Mute Rollins Valedictorian Inspires with Graduation Speech

Mute Rollins Valedictorian Inspires with Graduation Speech

Using text-to-speech software, Elizabeth Bonker, who has nonspeaking autism and types out what she needs to communicate, stood behind the lectern at the Winter Park campus on Monday to encourage others to use their voices as they go out into the world.

“My neuromotor issues also prevent me from tying my shoes or buttoning a shirt without assistance,” she said. “I have typed this speech with one finger with a communication partner holding a keyboard. I am one of the lucky few nonspeaking autistics who have been taught to type. That one critical intervention unlocked my mind from its silent cage enabling me to communicate and be educated like my hero Hellen Keller.”

Graduating with a degree in Social Innovation, the 24 year old thanked Rollins College for the opportinity to study and grow.

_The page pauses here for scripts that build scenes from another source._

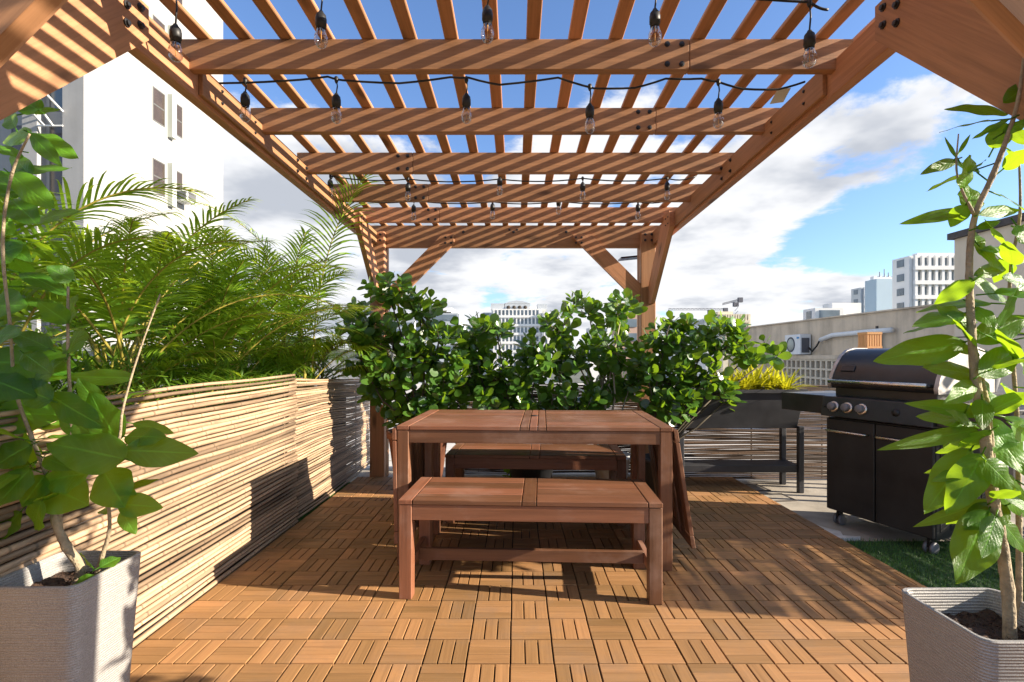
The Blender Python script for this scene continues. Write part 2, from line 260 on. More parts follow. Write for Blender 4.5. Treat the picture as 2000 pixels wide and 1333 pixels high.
# ------------------------------------------------------------------ mesh helpers
class MB:
    def __init__(s): s.v = []; s.f = []; s.g = []; s.r = []; s.sm = []
    def add(s, vs, fs, gs=None, rnd=None, smooth=False):
        o = len(s.v); rnd = random.random() if rnd is None else rnd
        s.v += [tuple(v) for v in vs]; s.g += [tuple(g) for g in (gs or vs)]; s.r += [rnd] * len(vs)
        s.f += [tuple(o + i for i in f) for f in fs]; s.sm += [smooth] * len(fs)
    def box(s, lo, hi, mat=None, rnd=None, taper=None):
        lo = Vector(lo); hi = Vector(hi); d = hi - lo; off = Vector([random.uniform(0, 50) for _ in range(3)])
        vs = [Vector((x, y, z)) for x in (lo.x, hi.x) for y in (lo.y, hi.y) for z in (lo.z, hi.z)]
        ax = sorted(range(3), key=lambda i: -abs(d[i])); gs = [Vector((v[ax[0]], v[ax[1]], v[ax[2]])) + off for v in vs]
        if mat is not None: vs = [mat @ v for v in vs]
        s.add(vs, [(0, 1, 3, 2), (4, 6, 7, 5), (0, 4, 5, 1), (2, 3, 7, 6), (0, 2, 6, 4), (1, 5, 7, 3)], gs, rnd)
    def beam(s, a, b, w, h, up=(0, 0, 1), rnd=None):
        a = Vector(a); b = Vector(b); d = b - a; L = d.length; x = d.normalized(); up = Vector(up)
        y = up.cross(x).normalized(); z = x.cross(y)
        m = Matrix(((x.x, y.x, z.x, a.x), (x.y, y.y, z.y, a.y), (x.z, y.z, z.z, a.z), (0, 0, 0, 1)))
        s.box((0, -w / 2, -h / 2), (L, w / 2, h / 2), m, rnd)
    def prism(s, poly, ax, lo, hi, rnd=None):
        # poly in the two axes other than ax (in order), extruded along ax
        o = [i for i in range(3) if i != ax]; vs = []
        for t in (lo, hi):
            for p in poly:
                v = [0, 0, 0]; v[ax] = t; v[o[0]] = p[0]; v[o[1]] = p[1]; vs.append(Vector(v))
        n = len(poly); fs = [tuple(range(n)), tuple(range(2 * n - 1, n - 1, -1))] + [(i, (i + 1) % n, n + (i + 1) % n, n + i) for i in range(n)]
        off = Vector([random.uniform(0, 50) for _ in range(3)])
        s.add(vs, fs, [v + off for v in vs], rnd)
    def tube(s, pts, rad, n=8, rnd=None, cap=True, smooth=True, glen=None):
        pts = [Vector(p) for p in pts]; rads = rad if isinstance(rad, (list, tuple)) else [rad] * len(pts)
        vs = []; gs = []; L = 0; off = random.uniform(0, 40); prev = None
        for i, p in enumerate(pts):
            t = (pts[min(i + 1, len(pts) - 1)] - pts[max(i - 1, 0)]).normalized()
            u = prev - prev.dot(t) * t if prev is not None else t.orthogonal()
            if u.length < 1e-6: u = t.orthogonal()
            u.normalize(); prev = u; w = t.cross(u)
            if i: L += (p - pts[i - 1]).length
            for k in range(n):
                a = 2 * math.pi * k / n; q = (u * math.cos(a) + w * math.sin(a)) * rads[i]
                vs.append(p + q); gs.append(Vector((L + off, q.dot(u) + off, q.dot(w))))
        fs = [(i * n + k, i * n + (k + 1) % n, (i + 1) * n + (k + 1) % n, (i + 1) * n + k) for i in range(len(pts) - 1) for k in range(n)]
        if cap: fs += [tuple(range(n - 1, -1, -1)), tuple((len(pts) - 1) * n + k for k in range(n))]
        s.add(vs, fs, gs, rnd, smooth)
    def lathe(s, prof, c, n=20, rnd=None, axis=None, smooth=True):
        # prof: list of (r, z)
        c = Vector(c); vs = []; q = Vector((0, 0, 1)).rotation_difference(Vector(axis)) if axis is not None else None
        for r, z in prof:
            for k in range(n):
                a = 2 * math.pi * k / n; v = Vector((r * math.cos(a), r * math.sin(a), z))
                if q: v = q @ v
                vs.append(c + v)
        fs = [(i * n + k, i * n + (k + 1) % n, (i + 1) * n + (k + 1) % n, (i + 1) * n + k) for i in range(len(prof) - 1) for k in range(n)]
        if prof[0][0] > 1e-5: fs.append(tuple(range(n - 1, -1, -1)))
        if prof[-1][0] > 1e-5: fs.append(tuple((len(prof) - 1) * n + k for k in range(n)))
        s.add(vs, fs, None, rnd, smooth)
    def build(s, name, mat, parent=None, bevel=0, fn=None):
        me = bpy.data.meshes.new(name); vs = [fn(Vector(v)) for v in s.v] if fn else s.v
        me.from_pydata([tuple(v) for v in vs], [], s.f)
        a = me.attributes.new('gc', 'FLOAT_VECTOR', 'POINT'); a.data.foreach_set('vector', [c for g in s.g for c in g])
        a = me.attributes.new('rnd', 'FLOAT', 'POINT'); a.data.foreach_set('value', s.r)
        me.polygons.foreach_set('use_smooth', s.sm); me.materials.append(M[mat] if isinstance(mat, str) else mat); me.update()
        o = bpy.data.objects.new(name, me); COL.objects.link(o)
        if parent is not None: o.parent = parent; o.matrix_parent_inverse = parent_world(parent).inverted()
        if bevel:
            b = o.modifiers.new('bevel', 'BEVEL'); b.width = bevel; b.segments = 2 if bevel > 0.004 else 1; b.limit_method = 'ANGLE'; b.angle_limit = R(40)
        return o
def parent_world(p):
    m = p.matrix_basis.copy()
    while p.parent is not None:
        m = p.parent.matrix_basis @ p.matrix_parent_inverse @ m; p = p.parent
    return m
def tag(o, label=None, cat=None, group=None, kind=None):
    if label: o['label'] = label
    if cat: o['category'] = cat
    if group: o['group'] = group
    if kind: o['kind'] = kind
    return o
def thing(name, label, cat, loc=(0, 0, 0), rz=0, group=None):
    e = bpy.data.objects.new(name, None); e.empty_display_size = 0.1; COL.objects.link(e); e.location = loc; e.rotation_euler = (0, 0, rz)
    return tag(e, label, cat, group)
def local(parent, o):           # the mesh was written in the parent's own frame
    o.matrix_parent_inverse = Matrix.Identity(4); return o
def P(px, py, Y): return Vector(((px - VX) / F * Y, Y, H0 + (VY - py) / F * Y))
def children_of(o): return [c for c in bpy.data.objects if c.parent is o]
def copy_tree(o, parent=None):
    c = o.copy(); COL.objects.link(c); c.parent = parent; c.matrix_parent_inverse = o.matrix_parent_inverse.copy()
    for ch in children_of(o): copy_tree(ch, c)
    return c

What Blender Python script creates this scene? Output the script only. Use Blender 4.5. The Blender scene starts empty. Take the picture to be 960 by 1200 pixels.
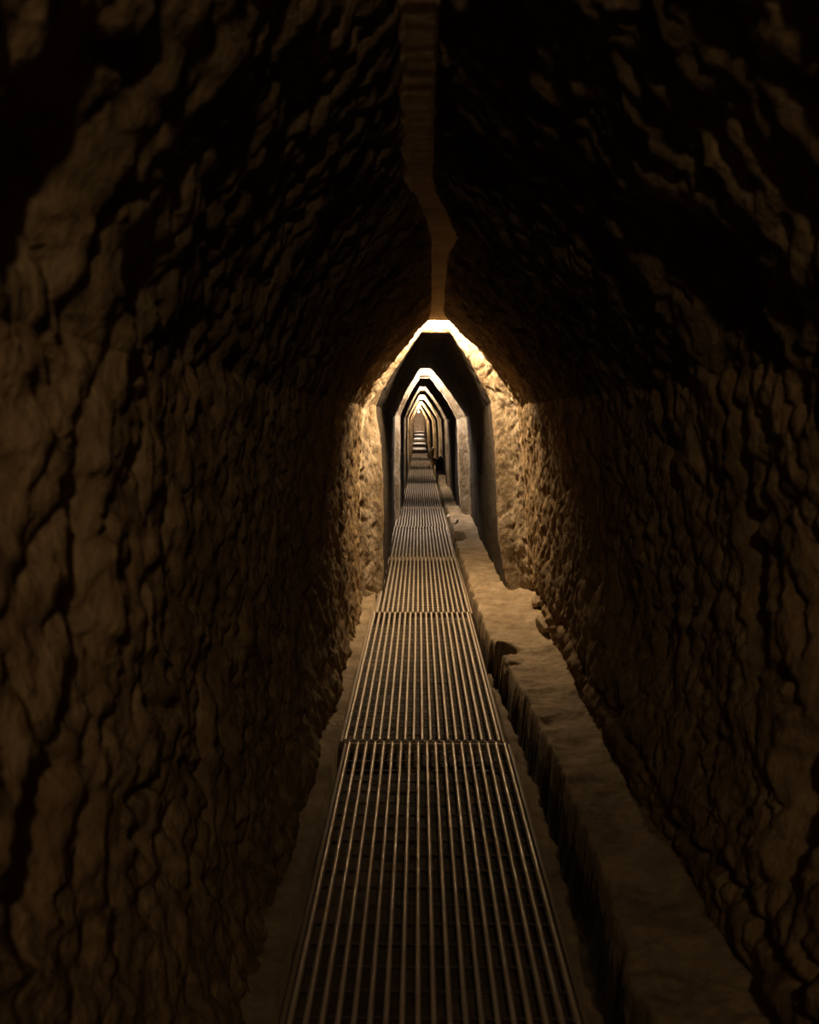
import bpy, bmesh, math, random
import numpy as np
from mathutils import Vector, Matrix
random.seed(7)
scn = bpy.context.scene
col = scn.collection

# ------------------------------------------------------------------ noise
_rng = np.random.RandomState(11)
_P = _rng.permutation(4096)
_G = _rng.uniform(0, 2*math.pi, 4096)
def _h(ix, iy, seed):
    return _G[_P[(_P[(ix+seed*131) & 4095]+iy) & 4095]]
def perlin(x, y, seed=0):
    x = np.asarray(x, float); y = np.asarray(y, float)
    ix = np.floor(x).astype(int); iy = np.floor(y).astype(int)
    fx = x-ix; fy = y-iy
    u = fx*fx*fx*(fx*(fx*6-15)+10); v = fy*fy*fy*(fy*(fy*6-15)+10)
    def g(a, b):
        t = _h(ix+a, iy+b, seed)
        return np.cos(t)*(fx-a)+np.sin(t)*(fy-b)
    return 1.5*((g(0,0)*(1-u)+g(1,0)*u)*(1-v)+(g(0,1)*(1-u)+g(1,1)*u)*v)
def fbm(x, y, o=3, seed=0):
    r = 0; a = 1.0
    for k in range(o):
        r = r+a*perlin(x*2**k+7.3*k, y*2**k-3.1*k, seed+k); a *= .5
    return r
def sstep(a, b, x):
    t = np.clip((x-a)/(b-a), 0, 1); return t*t*(3-2*t)

# ------------------------------------------------------------------ materials
def mat(name):
    m = bpy.data.materials.new(name); m.use_nodes = True
    nt = m.node_tree
    return m, nt, nt.nodes['Principled BSDF']
def earth(name, c1, c2, c3, scale=(1,1,1), bump=.5, rough=.95, fine=45, spec=.1):
    m, nt, b = mat(name)
    tc = nt.nodes.new('ShaderNodeTexCoord'); mp = nt.nodes.new('ShaderNodeMapping')
    mp.inputs['Scale'].default_value = scale
    nt.links.new(tc.outputs['Object'], mp.inputs[0])
    n1 = nt.nodes.new('ShaderNodeTexNoise'); n1.inputs['Scale'].default_value = 5; n1.inputs['Detail'].default_value = 7
    n2 = nt.nodes.new('ShaderNodeTexNoise'); n2.inputs['Scale'].default_value = fine; n2.inputs['Detail'].default_value = 5; n2.inputs['Roughness'].default_value = .65
    nt.links.new(mp.outputs[0], n1.inputs['Vector']); nt.links.new(mp.outputs[0], n2.inputs['Vector'])
    mx = nt.nodes.new('ShaderNodeMath'); mx.operation = 'MULTIPLY_ADD'
    mx.inputs[1].default_value = .4
    nt.links.new(n2.outputs[0], mx.inputs[0]); 
    m2 = nt.nodes.new('ShaderNodeMath'); m2.operation = 'MULTIPLY'; m2.inputs[1].default_value = .6
    nt.links.new(n1.outputs[0], m2.inputs[0]); nt.links.new(m2.outputs[0], mx.inputs[2])
    r = nt.nodes.new('ShaderNodeValToRGB'); e = r.color_ramp.elements
    e[0].position = .36; e[0].color = (*c1, 1); e[1].position = .64; e[1].color = (*c3, 1)
    k = e.new(.5); k.color = (*c2, 1)
    nt.links.new(mx.outputs[0], r.inputs[0]); nt.links.new(r.outputs[0], b.inputs['Base Color'])
    b.inputs['Roughness'].default_value = rough
    b.inputs['Specular IOR Level'].default_value = spec
    bp = nt.nodes.new('ShaderNodeBump'); bp.inputs['Strength'].default_value = bump; bp.inputs['Distance'].default_value = .02
    nt.links.new(n2.outputs[0], bp.inputs['Height']); nt.links.new(bp.outputs[0], b.inputs['Normal'])
    return m
M_WALL = earth('adobe', (.085,.052,.022), (.17,.11,.052), (.27,.185,.095), (1,1,.45), .8)
M_COLLAR_LIT = earth('lit_collar', (.09,.06,.03), (.20,.145,.085), (.30,.23,.15), (1,1,.7), .9, .9, 30)  # collar tone paled to carry the lamp-lit bands
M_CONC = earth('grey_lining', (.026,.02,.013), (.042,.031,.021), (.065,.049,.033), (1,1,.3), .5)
M_CROWN_LIT = earth('crown_lit', (.30,.21,.11), (.40,.29,.16), (.48,.36,.21), (1,1,1), .5)  # strip colour lightened so the ridge looks lit
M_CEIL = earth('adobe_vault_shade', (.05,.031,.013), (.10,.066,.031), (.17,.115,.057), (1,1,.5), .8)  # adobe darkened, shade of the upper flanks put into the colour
M_FLOOR = earth('trodden_earth', (.13,.09,.047), (.21,.148,.082), (.29,.21,.125), (1,1,1), .5, .85, 30)
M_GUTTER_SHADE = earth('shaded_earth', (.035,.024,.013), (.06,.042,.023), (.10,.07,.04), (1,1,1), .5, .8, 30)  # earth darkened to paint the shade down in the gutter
M_ROCK = earth('dark_rock', (.02,.016,.014), (.04,.03,.025), (.07,.055,.045), (1,1,1), .5, .7)
M_STONE = earth('pale_rock', (.22,.16,.10), (.34,.25,.16), (.45,.34,.23), (1,1,1), .5, .85)

def metal(name, c, metallic=.6, rough=.38, dust=(.30,.2,.1), damt=.5):
    m, nt, b = mat(name)
    tc = nt.nodes.new('ShaderNodeTexCoord')
    n = nt.nodes.new('ShaderNodeTexNoise'); n.inputs['Scale'].default_value = 9; n.inputs['Detail'].default_value = 8; n.inputs['Roughness'].default_value = .7
    nt.links.new(tc.outputs['Object'], n.inputs['Vector'])
    r = nt.nodes.new('ShaderNodeValToRGB'); e = r.color_ramp.elements
    e[0].position = .40; e[0].color = (*c, 1); e[1].position = .68; e[1].color = (*dust, 1)
    nt.links.new(n.outputs[0], r.inputs[0]); nt.links.new(r.outputs[0], b.inputs['Base Color'])
    rr = nt.nodes.new('ShaderNodeMapRange'); rr.inputs[1].default_value = .35; rr.inputs[2].default_value = .7
    rr.inputs[3].default_value = rough; rr.inputs[4].default_value = min(1, rough+.3)
    nt.links.new(n.outputs[0], rr.inputs[0]); nt.links.new(rr.outputs[0], b.inputs['Roughness'])
    b.inputs['Metallic'].default_value = metallic
    return m
M_BAR = metal('dusty_galvanised_steel', (.62,.53,.43), .5, .29, (.55,.41,.25))
M_RAIL = metal('muddy_steel', (.20,.14,.085), .3, .5, (.26,.18,.10))
M_RUST = metal('rusty_rod', (.07,.045,.03), .2, .7, (.09,.06,.035))
M_HOUS = metal('lamp_metal', (.25,.25,.24), .6, .4, (.3,.27,.22))
def emit(name, c, s):
    m, nt, b = mat(name)
    b.inputs['Base Color'].default_value = (.8,.8,.8,1)
    b.inputs['Emission Color'].default_value = (*c, 1); b.inputs['Emission Strength'].default_value = s
    return m

# ------------------------------------------------------------------ helpers
def link(name, me, m, parent=None, smooth=True):
    if m: me.materials.append(m)
    if smooth: me.polygons.foreach_set('use_smooth', [True]*len(me.polygons))
    o = bpy.data.objects.new(name, me); col.objects.link(o)
    if parent: o.parent = parent
    return o
def grid_mesh(name, P, flip=False):
    """P: (ny, ns, 3) array -> mesh"""
    ny, ns = P.shape[:2]
    me = bpy.data.meshes.new(name)
    idx = np.arange(ny*ns).reshape(ny, ns)
    q = np.stack([idx[:-1,:-1], idx[1:,:-1], idx[1:,1:], idx[:-1,1:]], -1).reshape(-1, 4)
    if flip: q = q[:, ::-1]
    nf = len(q)
    me.vertices.add(ny*ns); me.vertices.foreach_set('co', P.reshape(-1).astype(np.float32))
    me.loops.add(nf*4); me.loops.foreach_set('vertex_index', q.reshape(-1).astype(np.int32))
    me.polygons.add(nf); me.polygons.foreach_set('loop_start', np.arange(0, nf*4, 4, dtype=np.int32))
    me.update(calc_edges=True); me.validate()
    return me
def empty(name, loc, label, cat, group=None):
    o = bpy.data.objects.new(name, None); col.objects.link(o); o.location = loc
    o.empty_display_size = .1
    o['label'] = label; o['category'] = cat
    if group: o['group'] = group
    return o
def bm_obj(name, bm, m, parent=None, smooth=True):
    me = bpy.data.meshes.new(name); bm.to_mesh(me); bm.free()
    return link(name, me, m, parent, smooth)
def add_box(bm, c, s, bevel=0):
    r = bmesh.ops.create_cube(bm, size=1, matrix=Matrix.Translation(c) @ Matrix.Diagonal((*s, 1)))
    if bevel:
        es = list({e for v in r['verts'] for e in v.link_edges})
        bmesh.ops.bevel(bm, geom=es, offset=bevel, segments=2, affect='EDGES', profile=.6)

# ------------------------------------------------------------------ tunnel shell
# stations: y, xl_foot, xl_mid, xl_spring, z_spring_l, xc, crown_half, z_apex, xr_spring, z_spring_r, xr_mid, xr_foot, roughness, foot_z
S = [
 (-2.6, -.46,-.52,-.50,1.62, .00,.035,2.37, .74,1.62, .86,.86, 1.0, -.25),
 ( 1.0, -.46,-.52,-.50,1.62, .00,.035,2.37, .74,1.62, .86,.88, 1.0, -.25),
 ( 3.0, -.47,-.52,-.49,1.62, .00,.038,2.37, .76,1.62, .86,.87, 1.0, -.25),
 ( 3.6, -.47,-.52,-.49,1.62, .08,.045,2.37, .80,1.62, .87,.86, 1.0, -.25),
 ( 4.0, -.47,-.51,-.48,1.62, .12,.055,2.37, .80,1.62, .88,.87, 1.0, -.25),
 ( 4.3, -.47,-.51,-.48,1.62, .11,.040,2.37, .80,1.62, .88,.88, 1.0, -.25),
 ( 5.3, -.47,-.50,-.48,1.62, .12,.036,2.36, .82,1.62, .88,.92, .9, -.25),
 ( 6.3, -.48,-.50,-.47,1.62, .14,.045,2.335, .82,1.62, .88,1.02, .8, -.25),
 ( 6.55,-.49,-.50,-.47,1.61, .15,.06,2.325, .82,1.61, .89,1.04, .7, -.25),
 ( 6.74,-.49,-.50,-.47,1.60, .15,.12,2.315, .82,1.60, .90,1.05, .7, -.25),
 ( 6.775,-.49,-.50,-.47,1.60, .15,.12,2.315, .82,1.60, .90,1.05, .6, -.25),
 ( 6.79,-.47,-.48,-.45,1.60, .16,.12,2.47, .80,1.60, .88,1.0, .6, -.25),
 ( 6.96,-.38,-.39,-.425,1.62, .15,.12,2.47, .70,1.62, .80,.90, .5, -.25),
 ( 7.02,-.335,-.34,-.39,1.63, .14,.13,2.28, .65,1.64, .72,.82, .35, -.25),
 ( 7.06,-.32,-.31,-.375,1.63, .14,.13,2.245, .63,1.65, .68,.80, .22, -.25),
 ( 7.4, -.32,-.31,-.365,1.62, .13,.12,2.25, .63,1.64, .69,.78, .18, -.25),
 (11.7, -.35,-.36,-.35,1.54, .08,.07,2.24, .68,1.55, .75,.78, .22, -.25),
 (12.0, -.35,-.37,-.36,1.54, .09,.07,2.25, .69,1.55, .76,.78, .3, -.25),
 (12.03,-.35,-.37,-.36,1.54, .09,.08,2.25, .69,1.55, .76,.78, .3, -.25),
 (12.05,-.35,-.37,-.36,1.54, .09,.08,2.44, .69,1.55, .76,.78, .3, -.25),
 (12.22,-.34,-.36,-.35,1.55, .09,.08,2.44, .67,1.54, .73,.78, .3, -.25),
 (12.30,-.31,-.31,-.30,1.57, .09,.08,2.18, .60,1.52, .64,.70, .12, -.25),
 (12.36,-.29,-.29,-.285,1.57, .09,.08,2.13, .57,1.52, .60,.68, .1, -.25),
 (17.4, -.30,-.32,-.31,1.54, .08,.06,2.20, .60,1.52, .65,.68, .2, -.25),
 (17.52,-.30,-.32,-.31,1.54, .08,.07,2.216, .60,1.52, .65,.68, .2, -.25),
 (17.55,-.30,-.32,-.31,1.54, .08,.07,2.42, .60,1.52, .65,.68, .2, -.25),
 (17.72,-.30,-.32,-.31,1.54, .08,.07,2.42, .60,1.52, .65,.68, .2, -.25),
 (17.80,-.29,-.29,-.28,1.55, .08,.07,2.11, .55,1.50, .58,.64, .1, -.25),
 (22.9, -.30,-.33,-.32,1.54, .08,.06,2.20, .61,1.52, .66,.66, .2, -.25),
 (23.08,-.30,-.33,-.32,1.54, .08,.07,2.22, .61,1.52, .66,.66, .2, -.25),
 (23.12,-.30,-.33,-.32,1.54, .08,.07,2.42, .61,1.52, .66,.66, .2, -.25),
 (23.3, -.30,-.33,-.32,1.54, .08,.07,2.42, .61,1.52, .66,.66, .2, -.25),
 (23.4, -.28,-.29,-.28,1.54, .08,.07,2.08, .53,1.50, .57,.62, .1, -.25),
 (28.58,-.30,-.32,-.31,1.50, .06,.05,2.14, .56,1.50, .62,.62, .2, -.25),
 (28.62,-.30,-.32,-.31,1.50, .06,.05,2.32, .56,1.50, .62,.62, .2, -.25),
 (28.8, -.30,-.32,-.31,1.50, .06,.06,2.32, .56,1.50, .62,.62, .2, -.25),
 (28.9, -.28,-.28,-.27,1.50, .03,.06,2.04, .46,1.48, .50,.55, .1, -.25),
 (34.28,-.30,-.32,-.30,1.46, .00,.05,2.10, .42,1.46, .47,.52, .2, -.25),
 (34.32,-.30,-.32,-.30,1.46, .00,.05,2.29, .42,1.46, .47,.52, .2, -.25),
 (34.5, -.30,-.32,-.30,1.46, .00,.06,2.29, .42,1.46, .47,.52, .2, -.25),
 (34.6, -.28,-.28,-.27,1.46, .00,.06,2.00, .32,1.46, .36,.45, .1, -.25),
 (42.0, -.32,-.34,-.32,1.50, -.02,.05,2.12, .34,1.50, .38,.45, .2, -.25),
 (42.3, -.32,-.34,-.32,1.50, -.02,.06,2.18, .34,1.50, .38,.45, .2, -.25),
 (42.4, -.30,-.31,-.30,1.50, -.02,.06,2.06, .30,1.50, .34,.42, .1, -.25),
 (54.6, -.34,-.36,-.34,1.55, -.02,.06,2.16, .33,1.55, .36,.42, .2, -.25),
 (55.2, -.34,-.36,-.34,1.55, -.02,.06,2.16, .33,1.55, .36,.42, .2, -.25),
]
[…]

“I want to publicly thank Rollins College for taking a chance on me, for caring about every student, for being a place where kindness lives,” she said. “Dear classmates, today we commence together, but from here we will choose our own ways. For me, I have a dream. Yes, just like Martin Luther King Jr. I have a dream: communication for all. There are 31 million nonspeakers with autism in the world who are locked in the silent cage. My life will be dedicated to relieving them from suffering in silence and to giving them voices to choose their own way.”

Originally founded in Sanford in 1885, Rollins College swiftly moved to Winter Park where the institution maintains a stellar reputation as one of the finest private college's in the south.